A journey through St Bees’ archives by Ken Powell

ONE could be forgiven for thinking a talk on the history of village life one hundred years ago or more was going to be dry and dull but local historian and St Bees local, Bob Jopling, was an excellent presenter mixing the modern technology of Powerpoint presentations with original items from the period such as autograph books and school needle work.

In his second presentation on this subject, Mr Jopling held the small audience which gathered at St Bees School spellbound for an hour as he told tales of village life in the First World War and before.
With dozens of photos of the streets, shops and people, a fascinating portrait of life one hundred years ago was painted to the appreciation of all.
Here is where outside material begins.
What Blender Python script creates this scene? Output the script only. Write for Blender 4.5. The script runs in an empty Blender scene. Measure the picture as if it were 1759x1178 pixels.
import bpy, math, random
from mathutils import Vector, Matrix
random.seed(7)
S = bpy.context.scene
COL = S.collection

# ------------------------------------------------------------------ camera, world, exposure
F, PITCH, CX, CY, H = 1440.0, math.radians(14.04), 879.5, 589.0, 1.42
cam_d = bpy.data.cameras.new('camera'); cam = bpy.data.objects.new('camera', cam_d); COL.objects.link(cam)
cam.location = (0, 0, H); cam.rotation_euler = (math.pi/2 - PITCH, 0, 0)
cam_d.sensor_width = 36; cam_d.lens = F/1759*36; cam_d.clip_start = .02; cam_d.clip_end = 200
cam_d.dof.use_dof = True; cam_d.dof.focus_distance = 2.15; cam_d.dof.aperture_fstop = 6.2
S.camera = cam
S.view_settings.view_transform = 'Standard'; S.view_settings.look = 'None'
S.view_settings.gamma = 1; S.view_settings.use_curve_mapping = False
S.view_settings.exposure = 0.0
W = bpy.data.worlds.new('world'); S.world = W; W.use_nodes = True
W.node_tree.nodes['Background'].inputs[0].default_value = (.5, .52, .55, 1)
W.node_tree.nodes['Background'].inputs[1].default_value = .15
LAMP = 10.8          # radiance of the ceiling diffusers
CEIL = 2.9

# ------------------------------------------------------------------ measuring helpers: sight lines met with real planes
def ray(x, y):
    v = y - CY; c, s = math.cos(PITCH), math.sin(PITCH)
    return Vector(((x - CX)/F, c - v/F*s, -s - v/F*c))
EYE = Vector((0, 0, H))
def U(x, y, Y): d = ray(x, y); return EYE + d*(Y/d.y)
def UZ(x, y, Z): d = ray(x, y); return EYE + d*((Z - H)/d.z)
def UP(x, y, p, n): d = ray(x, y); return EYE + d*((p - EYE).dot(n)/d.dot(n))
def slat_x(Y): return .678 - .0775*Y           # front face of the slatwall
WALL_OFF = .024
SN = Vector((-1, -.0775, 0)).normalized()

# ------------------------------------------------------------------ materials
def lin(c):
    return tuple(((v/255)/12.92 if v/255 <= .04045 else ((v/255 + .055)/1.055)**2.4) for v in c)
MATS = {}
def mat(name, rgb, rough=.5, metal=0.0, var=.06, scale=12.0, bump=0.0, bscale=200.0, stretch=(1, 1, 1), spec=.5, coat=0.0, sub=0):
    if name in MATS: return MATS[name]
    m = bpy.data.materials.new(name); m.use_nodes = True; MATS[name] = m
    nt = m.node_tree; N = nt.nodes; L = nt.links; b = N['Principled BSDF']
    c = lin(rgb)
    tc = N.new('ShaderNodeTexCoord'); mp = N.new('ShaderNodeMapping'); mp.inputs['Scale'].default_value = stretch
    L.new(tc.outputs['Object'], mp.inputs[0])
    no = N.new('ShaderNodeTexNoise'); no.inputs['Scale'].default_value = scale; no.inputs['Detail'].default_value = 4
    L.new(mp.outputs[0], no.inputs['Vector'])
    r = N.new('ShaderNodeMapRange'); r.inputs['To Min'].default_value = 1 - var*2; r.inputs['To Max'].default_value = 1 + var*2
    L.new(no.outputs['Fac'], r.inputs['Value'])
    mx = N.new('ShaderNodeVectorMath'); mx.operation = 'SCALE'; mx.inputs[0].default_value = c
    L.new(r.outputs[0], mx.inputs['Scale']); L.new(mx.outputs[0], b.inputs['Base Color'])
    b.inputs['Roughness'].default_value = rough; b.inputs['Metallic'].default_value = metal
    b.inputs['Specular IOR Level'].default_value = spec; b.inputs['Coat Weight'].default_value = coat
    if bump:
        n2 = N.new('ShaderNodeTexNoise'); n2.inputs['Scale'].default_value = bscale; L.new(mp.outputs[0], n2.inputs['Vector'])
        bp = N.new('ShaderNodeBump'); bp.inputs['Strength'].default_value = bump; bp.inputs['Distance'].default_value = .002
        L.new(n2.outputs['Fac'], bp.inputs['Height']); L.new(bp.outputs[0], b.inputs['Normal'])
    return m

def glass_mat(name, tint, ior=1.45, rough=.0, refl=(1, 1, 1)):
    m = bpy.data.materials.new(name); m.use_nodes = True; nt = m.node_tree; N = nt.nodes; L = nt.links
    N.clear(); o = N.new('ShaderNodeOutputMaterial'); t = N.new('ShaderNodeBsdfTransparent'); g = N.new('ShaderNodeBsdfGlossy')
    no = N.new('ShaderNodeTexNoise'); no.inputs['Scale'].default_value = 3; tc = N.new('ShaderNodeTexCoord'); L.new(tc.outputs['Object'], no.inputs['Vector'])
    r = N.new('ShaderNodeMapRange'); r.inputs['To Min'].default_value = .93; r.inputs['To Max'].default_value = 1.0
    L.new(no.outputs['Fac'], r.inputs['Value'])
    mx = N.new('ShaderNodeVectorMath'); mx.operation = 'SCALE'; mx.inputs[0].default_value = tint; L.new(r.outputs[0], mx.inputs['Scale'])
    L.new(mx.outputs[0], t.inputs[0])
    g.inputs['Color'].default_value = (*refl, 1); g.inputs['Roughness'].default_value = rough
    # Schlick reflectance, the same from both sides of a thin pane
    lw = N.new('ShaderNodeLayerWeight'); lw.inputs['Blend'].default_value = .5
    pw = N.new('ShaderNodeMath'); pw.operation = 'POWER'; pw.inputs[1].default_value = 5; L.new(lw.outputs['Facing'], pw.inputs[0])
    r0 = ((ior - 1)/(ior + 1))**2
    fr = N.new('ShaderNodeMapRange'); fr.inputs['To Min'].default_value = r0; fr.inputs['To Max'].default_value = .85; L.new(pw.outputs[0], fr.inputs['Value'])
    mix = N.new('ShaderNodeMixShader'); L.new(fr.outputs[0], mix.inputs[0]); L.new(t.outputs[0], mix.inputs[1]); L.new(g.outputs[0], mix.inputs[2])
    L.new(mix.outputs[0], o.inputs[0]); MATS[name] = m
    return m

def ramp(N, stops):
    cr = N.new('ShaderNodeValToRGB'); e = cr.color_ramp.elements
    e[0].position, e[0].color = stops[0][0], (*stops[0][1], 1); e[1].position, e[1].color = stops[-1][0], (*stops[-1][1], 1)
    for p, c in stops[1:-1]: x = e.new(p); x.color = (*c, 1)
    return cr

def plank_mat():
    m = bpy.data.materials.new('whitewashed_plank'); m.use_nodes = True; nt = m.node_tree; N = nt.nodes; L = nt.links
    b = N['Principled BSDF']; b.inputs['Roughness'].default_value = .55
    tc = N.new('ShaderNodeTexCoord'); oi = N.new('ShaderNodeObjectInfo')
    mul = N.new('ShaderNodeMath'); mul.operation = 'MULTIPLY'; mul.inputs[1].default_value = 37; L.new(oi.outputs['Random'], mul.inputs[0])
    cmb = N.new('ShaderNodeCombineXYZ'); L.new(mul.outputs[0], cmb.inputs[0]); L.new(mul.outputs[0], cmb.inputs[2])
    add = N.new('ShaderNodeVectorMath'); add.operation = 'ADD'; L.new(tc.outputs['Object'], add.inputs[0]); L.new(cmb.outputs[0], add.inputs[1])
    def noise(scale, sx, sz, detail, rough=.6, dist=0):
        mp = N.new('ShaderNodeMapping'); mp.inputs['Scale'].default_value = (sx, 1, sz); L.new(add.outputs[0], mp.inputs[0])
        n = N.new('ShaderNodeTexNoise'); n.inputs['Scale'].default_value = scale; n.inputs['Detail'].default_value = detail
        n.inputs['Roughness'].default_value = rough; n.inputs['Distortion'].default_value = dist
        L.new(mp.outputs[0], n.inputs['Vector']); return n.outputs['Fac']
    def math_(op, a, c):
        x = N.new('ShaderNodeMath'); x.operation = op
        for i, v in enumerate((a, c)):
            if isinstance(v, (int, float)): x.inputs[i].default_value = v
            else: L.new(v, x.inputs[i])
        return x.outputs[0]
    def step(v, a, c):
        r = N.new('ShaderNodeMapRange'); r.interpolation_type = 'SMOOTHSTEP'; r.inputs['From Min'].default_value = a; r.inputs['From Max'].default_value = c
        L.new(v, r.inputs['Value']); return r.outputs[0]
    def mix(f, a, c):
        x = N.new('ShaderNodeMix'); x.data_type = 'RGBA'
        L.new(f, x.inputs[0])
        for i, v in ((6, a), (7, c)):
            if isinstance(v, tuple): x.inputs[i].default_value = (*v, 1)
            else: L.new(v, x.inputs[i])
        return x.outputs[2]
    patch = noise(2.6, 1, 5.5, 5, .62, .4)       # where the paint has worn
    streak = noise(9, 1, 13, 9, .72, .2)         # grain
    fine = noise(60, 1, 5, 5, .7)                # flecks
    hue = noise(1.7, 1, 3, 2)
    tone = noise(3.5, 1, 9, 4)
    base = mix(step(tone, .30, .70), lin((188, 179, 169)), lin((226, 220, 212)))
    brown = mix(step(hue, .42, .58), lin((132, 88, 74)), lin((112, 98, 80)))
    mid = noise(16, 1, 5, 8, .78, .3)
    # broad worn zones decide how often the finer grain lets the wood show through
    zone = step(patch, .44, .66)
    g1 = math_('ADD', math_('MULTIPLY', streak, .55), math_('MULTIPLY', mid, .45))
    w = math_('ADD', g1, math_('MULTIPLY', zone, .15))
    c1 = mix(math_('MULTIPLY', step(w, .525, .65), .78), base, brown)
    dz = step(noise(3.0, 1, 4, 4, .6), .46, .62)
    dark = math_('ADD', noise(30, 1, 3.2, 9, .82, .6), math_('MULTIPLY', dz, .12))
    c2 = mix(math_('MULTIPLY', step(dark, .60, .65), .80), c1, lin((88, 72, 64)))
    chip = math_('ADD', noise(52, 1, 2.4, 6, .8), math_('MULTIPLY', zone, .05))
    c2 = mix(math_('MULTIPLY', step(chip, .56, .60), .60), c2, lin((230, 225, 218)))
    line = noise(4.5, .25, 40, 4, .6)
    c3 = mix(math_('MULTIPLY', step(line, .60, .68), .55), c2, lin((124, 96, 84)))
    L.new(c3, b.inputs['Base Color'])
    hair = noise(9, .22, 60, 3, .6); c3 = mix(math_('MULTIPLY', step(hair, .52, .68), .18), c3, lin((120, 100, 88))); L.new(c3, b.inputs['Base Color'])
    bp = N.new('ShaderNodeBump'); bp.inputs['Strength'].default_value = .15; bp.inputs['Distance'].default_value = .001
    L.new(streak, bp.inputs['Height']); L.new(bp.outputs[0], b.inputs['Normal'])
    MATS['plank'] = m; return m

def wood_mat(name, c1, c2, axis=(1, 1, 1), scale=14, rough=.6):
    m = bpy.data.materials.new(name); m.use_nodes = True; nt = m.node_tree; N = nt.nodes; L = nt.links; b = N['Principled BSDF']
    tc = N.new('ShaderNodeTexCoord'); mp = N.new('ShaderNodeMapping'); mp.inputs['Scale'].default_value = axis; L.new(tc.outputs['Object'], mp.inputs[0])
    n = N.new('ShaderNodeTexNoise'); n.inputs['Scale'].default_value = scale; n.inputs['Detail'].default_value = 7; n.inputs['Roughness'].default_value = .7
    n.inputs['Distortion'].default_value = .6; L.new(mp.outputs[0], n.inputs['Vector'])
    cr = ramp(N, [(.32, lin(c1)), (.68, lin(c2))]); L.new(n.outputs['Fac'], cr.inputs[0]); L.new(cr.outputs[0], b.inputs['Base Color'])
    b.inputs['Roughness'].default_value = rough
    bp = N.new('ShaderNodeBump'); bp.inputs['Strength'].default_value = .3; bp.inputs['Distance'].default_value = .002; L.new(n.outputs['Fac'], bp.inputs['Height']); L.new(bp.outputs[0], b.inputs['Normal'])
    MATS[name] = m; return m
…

I found it peculiar to see how many buildings and streets were recognisably the same yet so much was different too. Seeing how a shop back then compared to the private house it is now, with doors becoming windows and windows becoming doors, was quite bizarre. It was the same for many other landmarks too.

Bob Jopling went on to show a picture of nine ‘worthies’ – men who ran the village during the war and before – sat for a group photo in front of St Bees School and was able to tell the audience about the history – and occasional scandal – of each one.

Perhaps most moving for me was the tale of one young boy who was in frequent trouble at school according to the official books and died in the war aged 21 from a bayonet wound to the stomach. What a waste of a life which had never really had the chance to mature and become something!

A chance to chat and look over the various artefacts brought along by Bob Jopling brought the evening to an end, with calls from many for a third talk to be held in the near future.